Edith Stein
Francesco Salvarani
PRÓLOGO
El Papa Juan Pablo II en 1999, junto a San Benito, San Cirilo y San Metodio, proclamó Patronos de Europa a tres figuras femeninas: Santa Brígida, Santa Catalina de Siena y Santa Teresa Benedicta de la Cruz. Cada cual trabajó en épocas y lugares diferentes, pero todos con un único objetivo: la realización del mensaje salvífico de Cristo, que constituye el alma más íntima y la raíz más sólida de Europa.
Teresa Benedicta de la Cruz, nacida Edith Stein, es la más «joven» de esos santos patronos, por la cercanía a nosotros tanto de su tiempo vital como de su canonización, el 11 de octubre de 1998, cuando Juan Pablo II la definió como «la gran hija de Israel, de la Iglesia, del Carmelo».
El Papa polaco insistió con vigor en la necesidad de reconstruir la «gramática» de la convivencia civil, para volver a otorgar al hombre la centralidad en la vida social y política, que los acontecimientos del siglo XX suplantaron con ideologías e instrumentalizaciones contrarias a la libre expresión de la dignidad y sacralidad humana, en su especificidad masculina y femenina.
Fue justo Juan Pablo II, en el discurso ante la Asamblea General de la ONU en 1995, quien habló de «gramática» como elemento normativo para las relaciones humanas, que se fundamente en axiomas imprescindibles.

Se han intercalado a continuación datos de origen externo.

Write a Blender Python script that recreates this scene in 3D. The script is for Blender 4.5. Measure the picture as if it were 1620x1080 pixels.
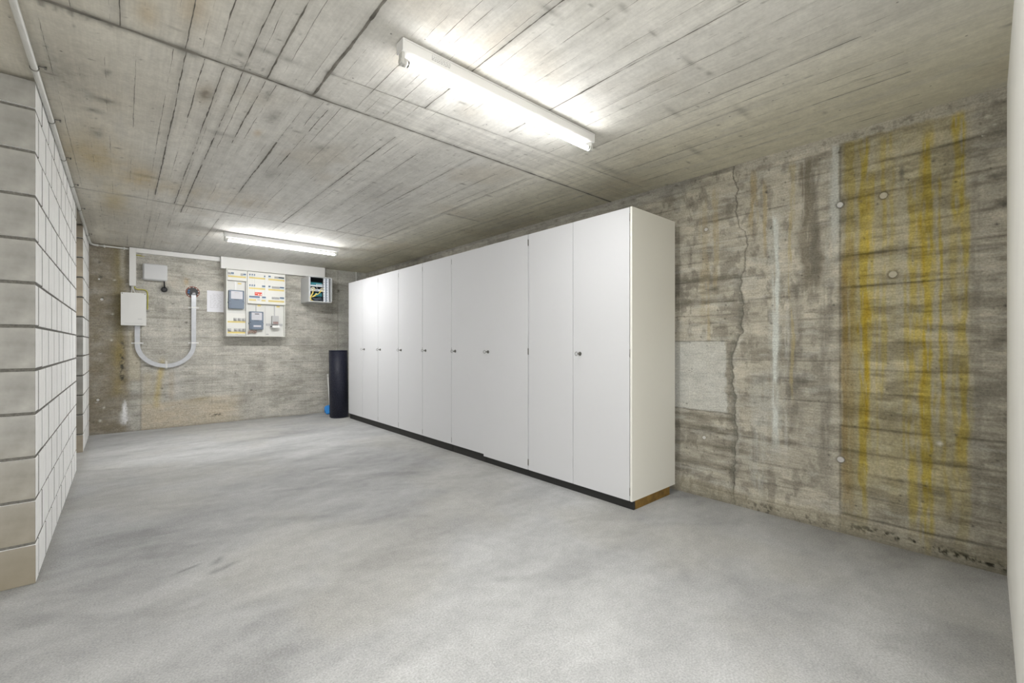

Y en el discurso que pronunció en Berlín concretó tales axiomas en fórmulas sintéticas y apremiantes para la responsabilidad personal: «No hay libertad sin verdad. No hay libertad sin solidaridad. No hay libertad sin sacrificio».

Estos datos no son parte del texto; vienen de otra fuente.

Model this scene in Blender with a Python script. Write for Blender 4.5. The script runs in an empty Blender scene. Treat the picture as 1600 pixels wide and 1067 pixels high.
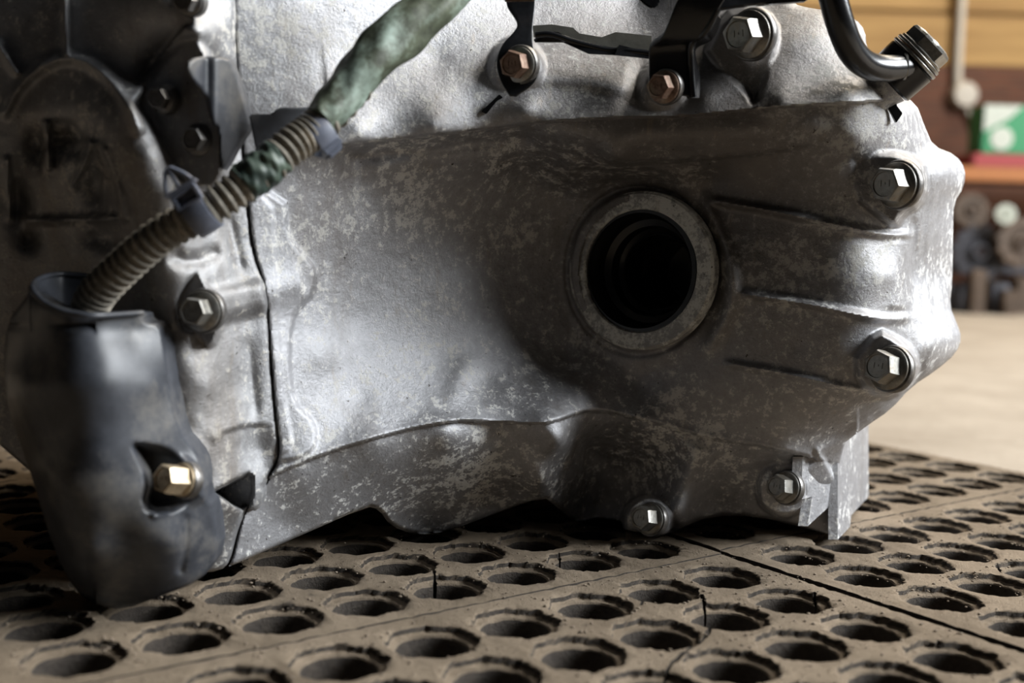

Tales postulados se adecuan perfectamente a la figura de Edith Stein, a quien el mismo Juan Pablo II resaltó no solo como investigadora, sino como testigo de un camino arduo, pero imparable, hacia la verdad, que puso también de manifiesto en la solidaridad con la persona humana hasta el sacrificio de sí misma por la salvación de todos los hombres.